Along with this, special moves called combat arts can be learned and equipped that offer an exclusive moveset which can be used to many a great effect. Both of these new mechanics work in tandem with the re worked fighting system that focuses on faster and more aggressive combat. As opposed to the need of dodging and blocking to get in a hit on an enemy to widdle away their health, this game puts an emphasis on deflecting and countering to increase an opponent’s posture. If an opponent’s posture is raised enough, it is broken, and they are susceptible to a deathblow. These deathblows can also be performed instantaneously if an enemy is unaware of the player, creating a stealth aspect never before seen. In most instances, this will result in a one-hit kill.
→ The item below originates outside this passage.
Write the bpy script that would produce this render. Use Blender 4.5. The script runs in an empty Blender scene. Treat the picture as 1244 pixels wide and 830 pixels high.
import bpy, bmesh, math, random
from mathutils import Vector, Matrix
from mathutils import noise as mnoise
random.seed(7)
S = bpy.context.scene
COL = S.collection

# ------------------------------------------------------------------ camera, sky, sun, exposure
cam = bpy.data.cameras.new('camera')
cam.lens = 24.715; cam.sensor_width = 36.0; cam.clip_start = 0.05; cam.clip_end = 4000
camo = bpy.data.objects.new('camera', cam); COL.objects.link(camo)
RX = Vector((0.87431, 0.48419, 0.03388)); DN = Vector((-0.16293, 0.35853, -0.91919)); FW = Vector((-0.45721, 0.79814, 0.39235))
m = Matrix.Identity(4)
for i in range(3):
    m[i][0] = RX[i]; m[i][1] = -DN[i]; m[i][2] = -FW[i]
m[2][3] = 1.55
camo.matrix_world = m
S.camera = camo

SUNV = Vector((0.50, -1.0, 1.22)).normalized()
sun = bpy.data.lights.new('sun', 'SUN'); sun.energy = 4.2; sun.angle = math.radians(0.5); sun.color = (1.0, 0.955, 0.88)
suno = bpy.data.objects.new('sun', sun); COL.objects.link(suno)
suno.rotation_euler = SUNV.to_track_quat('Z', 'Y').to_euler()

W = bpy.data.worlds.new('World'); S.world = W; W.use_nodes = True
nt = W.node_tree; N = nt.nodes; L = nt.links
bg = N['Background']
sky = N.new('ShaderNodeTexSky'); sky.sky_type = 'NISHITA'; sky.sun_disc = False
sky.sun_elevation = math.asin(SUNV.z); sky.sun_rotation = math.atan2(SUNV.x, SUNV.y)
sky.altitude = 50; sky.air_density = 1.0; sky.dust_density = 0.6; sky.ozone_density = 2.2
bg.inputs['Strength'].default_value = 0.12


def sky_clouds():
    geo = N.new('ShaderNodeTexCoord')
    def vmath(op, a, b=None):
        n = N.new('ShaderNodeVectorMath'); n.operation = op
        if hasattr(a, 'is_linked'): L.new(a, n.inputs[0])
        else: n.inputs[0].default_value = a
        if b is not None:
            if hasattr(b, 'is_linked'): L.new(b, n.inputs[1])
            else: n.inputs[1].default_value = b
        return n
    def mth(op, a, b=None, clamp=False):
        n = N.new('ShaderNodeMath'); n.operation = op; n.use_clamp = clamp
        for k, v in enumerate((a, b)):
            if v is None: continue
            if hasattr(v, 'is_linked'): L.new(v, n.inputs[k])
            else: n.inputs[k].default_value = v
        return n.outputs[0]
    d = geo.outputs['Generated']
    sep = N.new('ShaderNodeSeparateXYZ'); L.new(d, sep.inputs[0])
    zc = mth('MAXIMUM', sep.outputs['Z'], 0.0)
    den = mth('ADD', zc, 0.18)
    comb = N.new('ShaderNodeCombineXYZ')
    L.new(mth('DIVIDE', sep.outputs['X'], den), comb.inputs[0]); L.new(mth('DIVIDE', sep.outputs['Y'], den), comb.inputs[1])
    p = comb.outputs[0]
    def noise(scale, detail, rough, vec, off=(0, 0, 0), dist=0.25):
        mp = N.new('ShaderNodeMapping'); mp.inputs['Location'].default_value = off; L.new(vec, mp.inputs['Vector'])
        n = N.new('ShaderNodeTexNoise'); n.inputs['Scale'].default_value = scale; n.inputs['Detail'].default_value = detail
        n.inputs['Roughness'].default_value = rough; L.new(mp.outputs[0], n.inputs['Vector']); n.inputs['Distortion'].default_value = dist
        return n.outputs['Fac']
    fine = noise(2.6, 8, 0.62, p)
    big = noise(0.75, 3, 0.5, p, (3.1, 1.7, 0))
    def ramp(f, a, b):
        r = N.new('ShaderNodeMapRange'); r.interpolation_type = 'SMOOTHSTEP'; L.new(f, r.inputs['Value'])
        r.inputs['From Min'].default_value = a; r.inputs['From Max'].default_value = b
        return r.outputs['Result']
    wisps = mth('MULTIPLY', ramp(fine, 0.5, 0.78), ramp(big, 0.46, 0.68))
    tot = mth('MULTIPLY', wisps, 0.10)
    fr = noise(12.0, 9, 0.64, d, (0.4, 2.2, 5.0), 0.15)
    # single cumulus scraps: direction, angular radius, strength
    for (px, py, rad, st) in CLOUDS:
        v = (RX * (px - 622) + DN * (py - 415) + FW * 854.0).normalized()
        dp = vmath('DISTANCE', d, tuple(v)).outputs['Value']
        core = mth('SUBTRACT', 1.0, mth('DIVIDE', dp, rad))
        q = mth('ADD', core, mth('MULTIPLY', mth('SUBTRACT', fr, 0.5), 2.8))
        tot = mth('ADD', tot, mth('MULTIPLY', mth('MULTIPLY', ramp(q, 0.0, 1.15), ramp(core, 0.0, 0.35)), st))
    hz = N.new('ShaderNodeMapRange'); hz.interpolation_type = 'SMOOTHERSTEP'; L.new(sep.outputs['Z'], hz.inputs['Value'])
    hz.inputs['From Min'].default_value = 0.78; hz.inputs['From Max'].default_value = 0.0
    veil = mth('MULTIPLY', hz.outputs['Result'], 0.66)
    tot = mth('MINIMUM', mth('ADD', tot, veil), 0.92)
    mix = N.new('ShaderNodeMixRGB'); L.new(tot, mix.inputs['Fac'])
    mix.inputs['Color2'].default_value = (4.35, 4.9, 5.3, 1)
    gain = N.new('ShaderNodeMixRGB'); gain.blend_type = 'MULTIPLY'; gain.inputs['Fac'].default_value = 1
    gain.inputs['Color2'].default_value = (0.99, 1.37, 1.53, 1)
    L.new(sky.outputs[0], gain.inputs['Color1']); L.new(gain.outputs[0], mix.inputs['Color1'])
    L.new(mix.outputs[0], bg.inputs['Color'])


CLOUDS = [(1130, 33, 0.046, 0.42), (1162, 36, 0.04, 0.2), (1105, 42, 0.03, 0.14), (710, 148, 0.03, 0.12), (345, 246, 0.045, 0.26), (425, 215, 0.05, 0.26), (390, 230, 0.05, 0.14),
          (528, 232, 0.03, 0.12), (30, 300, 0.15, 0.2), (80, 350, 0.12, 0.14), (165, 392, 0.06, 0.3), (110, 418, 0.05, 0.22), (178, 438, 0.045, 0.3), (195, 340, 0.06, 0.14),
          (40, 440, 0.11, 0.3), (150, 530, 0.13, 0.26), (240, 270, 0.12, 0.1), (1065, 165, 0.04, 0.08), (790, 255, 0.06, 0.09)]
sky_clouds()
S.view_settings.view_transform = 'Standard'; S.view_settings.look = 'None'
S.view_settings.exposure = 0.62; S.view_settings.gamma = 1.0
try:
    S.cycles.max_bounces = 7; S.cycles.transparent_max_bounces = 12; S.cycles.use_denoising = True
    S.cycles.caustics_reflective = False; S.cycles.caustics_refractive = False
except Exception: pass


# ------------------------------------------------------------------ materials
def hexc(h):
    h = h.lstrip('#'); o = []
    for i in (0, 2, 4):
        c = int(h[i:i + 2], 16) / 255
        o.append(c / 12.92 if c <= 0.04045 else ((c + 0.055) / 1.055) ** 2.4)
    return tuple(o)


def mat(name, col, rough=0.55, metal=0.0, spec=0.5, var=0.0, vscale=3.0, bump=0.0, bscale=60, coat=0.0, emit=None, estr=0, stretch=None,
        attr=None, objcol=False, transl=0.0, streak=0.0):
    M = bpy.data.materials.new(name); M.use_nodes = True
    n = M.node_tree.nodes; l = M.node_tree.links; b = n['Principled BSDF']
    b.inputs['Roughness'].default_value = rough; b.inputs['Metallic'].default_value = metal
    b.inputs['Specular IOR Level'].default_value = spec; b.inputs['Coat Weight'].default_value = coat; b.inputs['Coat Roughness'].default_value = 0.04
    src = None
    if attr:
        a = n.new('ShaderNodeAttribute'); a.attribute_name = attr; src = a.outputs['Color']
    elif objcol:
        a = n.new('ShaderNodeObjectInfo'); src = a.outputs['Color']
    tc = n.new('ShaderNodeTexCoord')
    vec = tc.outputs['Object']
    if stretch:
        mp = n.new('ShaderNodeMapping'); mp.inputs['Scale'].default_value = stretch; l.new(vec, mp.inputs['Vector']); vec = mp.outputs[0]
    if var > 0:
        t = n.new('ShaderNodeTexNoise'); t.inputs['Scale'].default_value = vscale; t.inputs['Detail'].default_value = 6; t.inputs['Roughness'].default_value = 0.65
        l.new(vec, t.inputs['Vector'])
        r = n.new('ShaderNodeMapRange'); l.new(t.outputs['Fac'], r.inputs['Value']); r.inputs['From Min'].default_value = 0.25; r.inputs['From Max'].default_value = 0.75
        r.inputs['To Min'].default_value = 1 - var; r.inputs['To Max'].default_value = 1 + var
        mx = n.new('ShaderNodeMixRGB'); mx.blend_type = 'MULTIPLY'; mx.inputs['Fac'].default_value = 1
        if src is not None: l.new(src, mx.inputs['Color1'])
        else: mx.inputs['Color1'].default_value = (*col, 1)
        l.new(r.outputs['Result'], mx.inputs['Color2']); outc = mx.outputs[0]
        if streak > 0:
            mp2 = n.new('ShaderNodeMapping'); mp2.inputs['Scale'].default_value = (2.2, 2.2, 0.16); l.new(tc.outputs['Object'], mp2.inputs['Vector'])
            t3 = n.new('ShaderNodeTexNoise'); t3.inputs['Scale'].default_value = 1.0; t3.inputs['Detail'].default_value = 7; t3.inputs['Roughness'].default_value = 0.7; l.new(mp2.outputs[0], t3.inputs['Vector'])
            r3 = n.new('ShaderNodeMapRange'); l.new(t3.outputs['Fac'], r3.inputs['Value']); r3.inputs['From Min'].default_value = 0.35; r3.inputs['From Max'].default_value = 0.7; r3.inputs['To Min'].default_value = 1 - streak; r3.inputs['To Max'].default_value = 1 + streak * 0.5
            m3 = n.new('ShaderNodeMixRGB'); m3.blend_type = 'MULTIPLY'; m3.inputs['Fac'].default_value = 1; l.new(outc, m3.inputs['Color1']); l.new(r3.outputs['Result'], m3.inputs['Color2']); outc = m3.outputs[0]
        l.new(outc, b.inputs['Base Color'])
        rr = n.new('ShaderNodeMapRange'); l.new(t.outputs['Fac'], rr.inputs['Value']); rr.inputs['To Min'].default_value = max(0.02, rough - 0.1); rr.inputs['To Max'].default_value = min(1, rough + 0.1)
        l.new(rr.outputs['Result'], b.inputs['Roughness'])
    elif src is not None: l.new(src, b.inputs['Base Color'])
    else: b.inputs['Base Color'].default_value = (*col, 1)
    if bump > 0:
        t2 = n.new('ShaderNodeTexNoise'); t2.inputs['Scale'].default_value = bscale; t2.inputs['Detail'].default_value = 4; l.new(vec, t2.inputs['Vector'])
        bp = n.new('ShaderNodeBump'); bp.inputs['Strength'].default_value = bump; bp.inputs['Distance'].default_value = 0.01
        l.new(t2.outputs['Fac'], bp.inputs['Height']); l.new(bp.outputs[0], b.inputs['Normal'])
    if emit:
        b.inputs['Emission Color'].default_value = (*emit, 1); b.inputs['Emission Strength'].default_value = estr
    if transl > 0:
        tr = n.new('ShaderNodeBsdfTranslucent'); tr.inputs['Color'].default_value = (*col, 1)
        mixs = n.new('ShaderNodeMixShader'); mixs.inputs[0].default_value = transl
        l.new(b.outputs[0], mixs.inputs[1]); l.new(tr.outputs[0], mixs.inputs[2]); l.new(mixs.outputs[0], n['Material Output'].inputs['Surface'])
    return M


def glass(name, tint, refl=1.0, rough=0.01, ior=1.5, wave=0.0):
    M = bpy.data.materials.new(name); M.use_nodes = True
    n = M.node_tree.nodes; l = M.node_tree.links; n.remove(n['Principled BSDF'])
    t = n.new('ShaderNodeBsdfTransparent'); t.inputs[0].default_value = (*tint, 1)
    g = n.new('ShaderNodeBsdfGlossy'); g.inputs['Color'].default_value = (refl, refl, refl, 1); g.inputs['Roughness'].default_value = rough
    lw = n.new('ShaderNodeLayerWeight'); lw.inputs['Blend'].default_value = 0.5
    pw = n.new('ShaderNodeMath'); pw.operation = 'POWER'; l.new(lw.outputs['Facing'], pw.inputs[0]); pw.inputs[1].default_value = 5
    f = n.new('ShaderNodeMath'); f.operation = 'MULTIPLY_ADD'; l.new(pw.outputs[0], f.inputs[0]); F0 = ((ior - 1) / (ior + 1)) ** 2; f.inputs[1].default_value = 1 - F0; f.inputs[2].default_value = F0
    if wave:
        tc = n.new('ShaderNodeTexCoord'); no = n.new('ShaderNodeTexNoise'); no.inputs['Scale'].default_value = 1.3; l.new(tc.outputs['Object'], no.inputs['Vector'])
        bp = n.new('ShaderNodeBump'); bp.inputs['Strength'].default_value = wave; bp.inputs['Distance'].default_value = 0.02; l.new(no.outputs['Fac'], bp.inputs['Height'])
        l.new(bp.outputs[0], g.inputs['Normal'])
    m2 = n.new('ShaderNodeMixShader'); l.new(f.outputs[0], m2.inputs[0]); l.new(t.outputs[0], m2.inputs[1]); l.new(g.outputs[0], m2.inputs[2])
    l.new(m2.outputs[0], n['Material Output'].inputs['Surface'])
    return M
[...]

This system of deflecting and posture comes into play with every enemy, making each encounter a dance of sorts. Where skills will be tested is in the epic boss battles sprinkled throughout the game. Bosses require multiple deathblows to finish off, and when the music swells and the fight begins, the intensity grows. These unique, ultra tough fights create some of the most iconic encounters in any game. The game definitely upholds the difficulty that past games are known for, and all will undoubtedly be dying more than twice. The feeling of complete elation and boost of confidence you get from beating a particularly tough boss though, is unmatched, and is what brings people back to these games time and time again.

In conclusion, Sekiro: Shadows Die Twice is an amazing spectacle of beautiful visual and audio design, lifelike physics and animations, top notch world building, and a spectacular, innovative, and intense combat system. So, while the game holds the brutal difficulty of the past experiences, it also diverts from them in many ways, creating a unique and amazing experience that easily lives up to, and even passes in some fields, expectations.